Print the records below exactly as they appear.
— START —
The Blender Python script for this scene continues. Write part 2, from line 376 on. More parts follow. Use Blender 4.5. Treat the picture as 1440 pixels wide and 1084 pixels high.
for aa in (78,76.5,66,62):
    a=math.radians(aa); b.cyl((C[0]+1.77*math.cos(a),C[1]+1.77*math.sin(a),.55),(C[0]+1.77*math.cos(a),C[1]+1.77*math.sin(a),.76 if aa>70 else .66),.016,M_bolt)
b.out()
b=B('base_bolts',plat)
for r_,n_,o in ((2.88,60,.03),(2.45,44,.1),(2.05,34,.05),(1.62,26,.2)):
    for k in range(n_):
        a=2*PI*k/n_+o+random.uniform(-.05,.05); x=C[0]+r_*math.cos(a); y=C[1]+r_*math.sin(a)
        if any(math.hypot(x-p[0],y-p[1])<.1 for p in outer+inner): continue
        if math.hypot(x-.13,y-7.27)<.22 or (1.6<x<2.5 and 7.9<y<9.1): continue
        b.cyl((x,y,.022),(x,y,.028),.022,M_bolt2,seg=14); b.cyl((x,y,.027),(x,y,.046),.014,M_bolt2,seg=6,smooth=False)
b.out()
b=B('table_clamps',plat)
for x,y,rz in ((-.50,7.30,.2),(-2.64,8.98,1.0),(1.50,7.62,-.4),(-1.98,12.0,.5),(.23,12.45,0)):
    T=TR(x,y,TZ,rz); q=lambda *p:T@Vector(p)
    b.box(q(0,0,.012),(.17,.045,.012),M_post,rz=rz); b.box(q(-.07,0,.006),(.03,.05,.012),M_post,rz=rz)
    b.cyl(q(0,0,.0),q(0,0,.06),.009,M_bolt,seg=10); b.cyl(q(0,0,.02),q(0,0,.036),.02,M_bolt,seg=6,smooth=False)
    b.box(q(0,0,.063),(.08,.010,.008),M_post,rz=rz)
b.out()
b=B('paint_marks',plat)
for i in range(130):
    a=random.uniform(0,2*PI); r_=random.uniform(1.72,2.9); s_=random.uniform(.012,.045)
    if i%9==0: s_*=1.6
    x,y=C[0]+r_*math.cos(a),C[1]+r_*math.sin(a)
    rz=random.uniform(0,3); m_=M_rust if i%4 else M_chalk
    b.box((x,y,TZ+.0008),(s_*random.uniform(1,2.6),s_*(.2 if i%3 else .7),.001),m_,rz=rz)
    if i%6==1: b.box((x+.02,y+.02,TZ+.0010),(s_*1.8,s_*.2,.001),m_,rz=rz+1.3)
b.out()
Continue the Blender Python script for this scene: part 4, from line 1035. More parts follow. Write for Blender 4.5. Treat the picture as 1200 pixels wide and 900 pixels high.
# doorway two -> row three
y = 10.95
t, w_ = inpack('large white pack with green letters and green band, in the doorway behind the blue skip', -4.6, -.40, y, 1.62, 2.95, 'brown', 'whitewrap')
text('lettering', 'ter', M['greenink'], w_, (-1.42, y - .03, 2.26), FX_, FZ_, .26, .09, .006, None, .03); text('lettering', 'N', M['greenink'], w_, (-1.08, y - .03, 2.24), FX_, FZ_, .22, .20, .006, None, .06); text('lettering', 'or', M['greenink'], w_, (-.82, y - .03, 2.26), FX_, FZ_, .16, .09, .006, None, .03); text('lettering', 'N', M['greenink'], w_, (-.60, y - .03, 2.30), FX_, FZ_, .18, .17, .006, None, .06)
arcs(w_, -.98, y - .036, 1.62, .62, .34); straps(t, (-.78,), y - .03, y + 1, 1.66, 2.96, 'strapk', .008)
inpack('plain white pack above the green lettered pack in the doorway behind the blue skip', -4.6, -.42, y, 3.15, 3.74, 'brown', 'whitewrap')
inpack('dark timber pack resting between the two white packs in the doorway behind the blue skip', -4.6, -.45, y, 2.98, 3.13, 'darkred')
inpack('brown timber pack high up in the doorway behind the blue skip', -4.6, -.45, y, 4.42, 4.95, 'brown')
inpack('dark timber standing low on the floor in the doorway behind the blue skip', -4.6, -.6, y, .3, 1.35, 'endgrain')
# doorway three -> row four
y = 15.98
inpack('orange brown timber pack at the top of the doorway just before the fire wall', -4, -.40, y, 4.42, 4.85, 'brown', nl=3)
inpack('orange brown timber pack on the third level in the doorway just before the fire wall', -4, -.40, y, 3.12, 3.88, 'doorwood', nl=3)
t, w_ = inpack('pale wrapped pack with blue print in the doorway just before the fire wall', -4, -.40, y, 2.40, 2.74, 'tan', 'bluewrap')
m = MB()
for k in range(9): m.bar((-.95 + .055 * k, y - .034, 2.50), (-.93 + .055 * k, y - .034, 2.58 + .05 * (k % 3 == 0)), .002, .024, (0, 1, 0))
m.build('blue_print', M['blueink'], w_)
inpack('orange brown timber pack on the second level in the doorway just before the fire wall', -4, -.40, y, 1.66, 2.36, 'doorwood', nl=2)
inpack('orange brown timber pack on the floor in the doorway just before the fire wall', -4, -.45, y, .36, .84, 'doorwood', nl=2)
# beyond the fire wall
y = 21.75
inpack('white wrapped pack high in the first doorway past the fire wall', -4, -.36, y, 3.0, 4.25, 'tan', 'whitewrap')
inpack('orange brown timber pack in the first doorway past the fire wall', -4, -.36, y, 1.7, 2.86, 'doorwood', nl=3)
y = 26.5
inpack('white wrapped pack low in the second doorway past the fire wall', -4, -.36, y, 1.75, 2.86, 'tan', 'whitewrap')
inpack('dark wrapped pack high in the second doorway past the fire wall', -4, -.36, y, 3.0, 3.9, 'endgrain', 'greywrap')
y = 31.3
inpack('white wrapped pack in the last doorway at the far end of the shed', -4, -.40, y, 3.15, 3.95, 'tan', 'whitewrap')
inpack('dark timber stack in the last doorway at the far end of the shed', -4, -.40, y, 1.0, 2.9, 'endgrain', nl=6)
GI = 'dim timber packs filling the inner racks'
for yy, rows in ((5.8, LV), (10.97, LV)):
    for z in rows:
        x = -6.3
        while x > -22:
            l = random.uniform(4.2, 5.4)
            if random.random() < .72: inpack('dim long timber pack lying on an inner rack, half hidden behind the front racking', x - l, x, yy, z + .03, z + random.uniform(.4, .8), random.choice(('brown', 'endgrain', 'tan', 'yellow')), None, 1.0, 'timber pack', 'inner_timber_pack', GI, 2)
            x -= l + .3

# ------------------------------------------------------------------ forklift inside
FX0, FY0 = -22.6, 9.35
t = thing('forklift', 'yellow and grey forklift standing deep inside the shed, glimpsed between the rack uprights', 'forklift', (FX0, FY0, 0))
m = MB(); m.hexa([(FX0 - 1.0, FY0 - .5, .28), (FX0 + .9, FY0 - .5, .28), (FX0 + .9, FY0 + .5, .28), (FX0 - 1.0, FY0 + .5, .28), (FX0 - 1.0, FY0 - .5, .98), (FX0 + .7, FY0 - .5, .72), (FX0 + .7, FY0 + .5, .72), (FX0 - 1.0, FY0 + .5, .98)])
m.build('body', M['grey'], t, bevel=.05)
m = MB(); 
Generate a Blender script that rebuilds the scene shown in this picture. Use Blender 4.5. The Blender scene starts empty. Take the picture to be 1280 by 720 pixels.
— END —
Problem solution ::
The Blender Python script for this scene continues. Write part 2, from line 376 on. More parts follow. Use Blender 4.5. Treat the picture as 1440 pixels wide and 1084 pixels high.
for aa in (78,76.5,66,62):
    a=math.radians(aa); b.cyl((C[0]+1.77*math.cos(a),C[1]+1.77*math.sin(a),.55),(C[0]+1.77*math.cos(a),C[1]+1.77*math.sin(a),.76 if aa>70 else .66),.016,M_bolt)
b.out()
b=B('base_bolts',plat)
for r_,n_,o in ((2.88,60,.03),(2.45,44,.1),(2.05,34,.05),(1.62,26,.2)):
    for k in range(n_):
        a=2*PI*k/n_+o+random.uniform(-.05,.05); x=C[0]+r_*math.cos(a); y=C[1]+r_*math.sin(a)
        if any(math.hypot(x-p[0],y-p[1])<.1 for p in outer+inner): continue
        if math.hypot(x-.13,y-7.27)<.22 or (1.6<x<2.5 and 7.9<y<9.1): continue
        b.cyl((x,y,.022),(x,y,.028),.022,M_bolt2,seg=14); b.cyl((x,y,.027),(x,y,.046),.014,M_bolt2,seg=6,smooth=False)
b.out()
b=B('table_clamps',plat)
for x,y,rz in ((-.50,7.30,.2),(-2.64,8.98,1.0),(1.50,7.62,-.4),(-1.98,12.0,.5),(.23,12.45,0)):
    T=TR(x,y,TZ,rz); q=lambda *p:T@Vector(p)
    b.box(q(0,0,.012),(.17,.045,.012),M_post,rz=rz); b.box(q(-.07,0,.006),(.03,.05,.012),M_post,rz=rz)
    b.cyl(q(0,0,.0),q(0,0,.06),.009,M_bolt,seg=10); b.cyl(q(0,0,.02),q(0,0,.036),.02,M_bolt,seg=6,smooth=False)
    b.box(q(0,0,.063),(.08,.010,.008),M_post,rz=rz)
b.out()
b=B('paint_marks',plat)
for i in range(130):
    a=random.uniform(0,2*PI); r_=random.uniform(1.72,2.9); s_=random.uniform(.012,.045)
    if i%9==0: s_*=1.6
    x,y=C[0]+r_*math.cos(a),C[1]+r_*math.sin(a)
    rz=random.uniform(0,3); m_=M_rust if i%4 else M_chalk
    b.box((x,y,TZ+.0008),(s_*random.uniform(1,2.6),s_*(.2 if i%3 else .7),.001),m_,rz=rz)
    if i%6==1: b.box((x+.02,y+.02,TZ+.0010),(s_*1.8,s_*.2,.001),m_,rz=rz+1.3)
b.out()
Continue the Blender Python script for this scene: part 4, from line 1035. More parts follow. Write for Blender 4.5. Treat the picture as 1200 pixels wide and 900 pixels high.
# doorway two -> row three
y = 10.95
t, w_ = inpack('large white pack with green letters and green band, in the doorway behind the blue skip', -4.6, -.40, y, 1.62, 2.95, 'brown', 'whitewrap')
text('lettering', 'ter', M['greenink'], w_, (-1.42, y - .03, 2.26), FX_, FZ_, .26, .09, .006, None, .03); text('lettering', 'N', M['greenink'], w_, (-1.08, y - .03, 2.24), FX_, FZ_, .22, .20, .006, None, .06); text('lettering', 'or', M['greenink'], w_, (-.82, y - .03, 2.26), FX_, FZ_, .16, .09, .006, None, .03); text('lettering', 'N', M['greenink'], w_, (-.60, y - .03, 2.30), FX_, FZ_, .18, .17, .006, None, .06)
arcs(w_, -.98, y - .036, 1.62, .62, .34); straps(t, (-.78,), y - .03, y + 1, 1.66, 2.96, 'strapk', .008)
inpack('plain white pack above the green lettered pack in the doorway behind the blue skip', -4.6, -.42, y, 3.15, 3.74, 'brown', 'whitewrap')
inpack('dark timber pack resting between the two white packs in the doorway behind the blue skip', -4.6, -.45, y, 2.98, 3.13, 'darkred')
inpack('brown timber pack high up in the doorway behind the blue skip', -4.6, -.45, y, 4.42, 4.95, 'brown')
inpack('dark timber standing low on the floor in the doorway behind the blue skip', -4.6, -.6, y, .3, 1.35, 'endgrain')
# doorway three -> row four
y = 15.98
inpack('orange brown timber pack at the top of the doorway just before the fire wall', -4, -.40, y, 4.42, 4.85, 'brown', nl=3)
inpack('orange brown timber pack on the third level in the doorway just before the fire wall', -4, -.40, y, 3.12, 3.88, 'doorwood', nl=3)
t, w_ = inpack('pale wrapped pack with blue print in the doorway just before the fire wall', -4, -.40, y, 2.40, 2.74, 'tan', 'bluewrap')
m = MB()
for k in range(9): m.bar((-.95 + .055 * k, y - .034, 2.50), (-.93 + .055 * k, y - .034, 2.58 + .05 * (k % 3 == 0)), .002, .024, (0, 1, 0))
m.build('blue_print', M['blueink'], w_)
inpack('orange brown timber pack on the second level in the doorway just before the fire wall', -4, -.40, y, 1.66, 2.36, 'doorwood', nl=2)
inpack('orange brown timber pack on the floor in the doorway just before the fire wall', -4, -.45, y, .36, .84, 'doorwood', nl=2)
# beyond the fire wall
y = 21.75
inpack('white wrapped pack high in the first doorway past the fire wall', -4, -.36, y, 3.0, 4.25, 'tan', 'whitewrap')
inpack('orange brown timber pack in the first doorway past the fire wall', -4, -.36, y, 1.7, 2.86, 'doorwood', nl=3)
y = 26.5
inpack('white wrapped pack low in the second doorway past the fire wall', -4, -.36, y, 1.75, 2.86, 'tan', 'whitewrap')
inpack('dark wrapped pack high in the second doorway past the fire wall', -4, -.36, y, 3.0, 3.9, 'endgrain', 'greywrap')
y = 31.3
inpack('white wrapped pack in the last doorway at the far end of the shed', -4, -.40, y, 3.15, 3.95, 'tan', 'whitewrap')
inpack('dark timber stack in the last doorway at the far end of the shed', -4, -.40, y, 1.0, 2.9, 'endgrain', nl=6)
GI = 'dim timber packs filling the inner racks'
for yy, rows in ((5.8, LV), (10.97, LV)):
    for z in rows:
        x = -6.3
        while x > -22:
            l = random.uniform(4.2, 5.4)
            if random.random() < .72: inpack('dim long timber pack lying on an inner rack, half hidden behind the front racking', x - l, x, yy, z + .03, z + random.uniform(.4, .8), random.choice(('brown', 'endgrain', 'tan', 'yellow')), None, 1.0, 'timber pack', 'inner_timber_pack', GI, 2)
            x -= l + .3

# ------------------------------------------------------------------ forklift inside
FX0, FY0 = -22.6, 9.35
t = thing('forklift', 'yellow and grey forklift standing deep inside the shed, glimpsed between the rack uprights', 'forklift', (FX0, FY0, 0))
m = MB(); m.hexa([(FX0 - 1.0, FY0 - .5, .28), (FX0 + .9, FY0 - .5, .28), (FX0 + .9, FY0 + .5, .28), (FX0 - 1.0, FY0 + .5, .28), (FX0 - 1.0, FY0 - .5, .98), (FX0 + .7, FY0 - .5, .72), (FX0 + .7, FY0 + .5, .72), (FX0 - 1.0, FY0 + .5, .98)])
m.build('body', M['grey'], t, bevel=.05)
m = MB(); 
Generate a Blender script that rebuilds the scene shown in this picture. Use Blender 4.5. The Blender scene starts empty. Take the picture to be 1280 by 720 pixels.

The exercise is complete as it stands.